ABD Merkez Bankasının (FED) 10 Mayıs'ta faiz oranlarının çeyrek puan artırılmasıyla sonuçlanan toplantısının tutanaklarının açıklanması, uluslararası piyasalarda faiz oranlarındaki artışın süreceği şeklinde yorumlandı.
Bununla birlikte, toplantı tutanakları, enflasyon ve ekonomik yavaşlama seçenekleri arasında kararsız kalan FED yetkililerinin Mayıs ayındaki faiz artışı kararını uzun tartışmaların ardından ve tereddütlü bir biçimde aldığını gösteriyor.
FED'in faiz oranlarının belirlenmesinden sorumlu 'Federal Açık Piyasa Komisyonunun' tutanaklarda; ''Büyüme ve enflasyonda mevcut riskler karşısında, komisyon üyeleri bugünkü artırımdan sonra faiz oranlarında yeni bir artışın gerekip gerekmeyeceği, gerekirse ne miktarda olacağı hususunda kararsız kalmıştır'' ifadesi yer alsa da analizcilerin çoğu komisyonun 28-29 Haziran'daki toplantısından yeni bir artış kararının çıkmasını bekliyorlar.
Tutanaklar, FED'in ABD ekonomisinin yakın vadedeki rotası konusunda kararsız kaldığını da gösteriyor. Komisyon üyeleri, enerji ve emtia fiyatlarının yükselmesinden ve ABD Dolarının zayıflığından kaynaklanan enflasyon riskini dikkate alırken, bir yandan da ekonomik büyüme hızında faiz oranlarının art arda artırılmasından ve konut piyasasının soğumasından kaynaklanabilecek bir azalış olasılığını da gözden kaçırmıyorlar.
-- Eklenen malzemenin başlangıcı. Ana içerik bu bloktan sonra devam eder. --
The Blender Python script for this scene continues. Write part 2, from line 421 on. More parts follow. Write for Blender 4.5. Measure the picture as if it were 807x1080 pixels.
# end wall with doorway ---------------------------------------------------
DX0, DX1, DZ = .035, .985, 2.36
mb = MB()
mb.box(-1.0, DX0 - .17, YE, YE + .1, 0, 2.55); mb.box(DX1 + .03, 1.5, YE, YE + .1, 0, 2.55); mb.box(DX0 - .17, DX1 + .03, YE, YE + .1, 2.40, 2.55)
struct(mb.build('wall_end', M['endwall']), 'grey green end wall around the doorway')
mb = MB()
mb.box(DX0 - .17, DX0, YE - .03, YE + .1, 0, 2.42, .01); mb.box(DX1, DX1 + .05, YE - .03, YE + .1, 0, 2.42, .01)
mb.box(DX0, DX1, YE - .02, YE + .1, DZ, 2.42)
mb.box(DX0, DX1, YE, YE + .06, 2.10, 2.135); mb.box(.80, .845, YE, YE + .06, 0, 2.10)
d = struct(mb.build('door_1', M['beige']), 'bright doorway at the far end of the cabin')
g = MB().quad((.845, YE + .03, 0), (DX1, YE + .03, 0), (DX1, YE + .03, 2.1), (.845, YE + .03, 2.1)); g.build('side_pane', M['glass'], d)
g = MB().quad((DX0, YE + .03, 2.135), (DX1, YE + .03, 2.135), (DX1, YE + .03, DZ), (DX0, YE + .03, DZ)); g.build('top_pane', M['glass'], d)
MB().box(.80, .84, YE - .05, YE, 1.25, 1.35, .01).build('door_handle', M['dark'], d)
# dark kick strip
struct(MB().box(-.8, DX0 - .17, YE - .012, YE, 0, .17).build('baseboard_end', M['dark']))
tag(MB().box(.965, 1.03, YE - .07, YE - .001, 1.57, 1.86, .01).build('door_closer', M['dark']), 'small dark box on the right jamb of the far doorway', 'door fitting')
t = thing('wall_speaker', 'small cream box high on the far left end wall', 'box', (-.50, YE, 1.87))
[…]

FED yöneticileri, gelecek toplantıda faiz oranları hakkındaki kararın ekonominin genel görünümüne bakarak alınacağını vurgularken, analistler büyüme hızının yavaşlaması kaygısı göz önüne alınsa da kısa vadede enflasyon kaygısının ağır bastığını, bu nedenle ay sonundaki toplantıdan yeni bir faiz artırımı kararı çıkma olasılığının daha büyük olduğunu ifade ediyorlar.
ABD'de faiz oranları, Mayıs ayındaki çeyrek puanlık son artışla yüzde 5'e çıkarak son 5 yılın en yüksek düzeyine ulaşmış bulunuyor.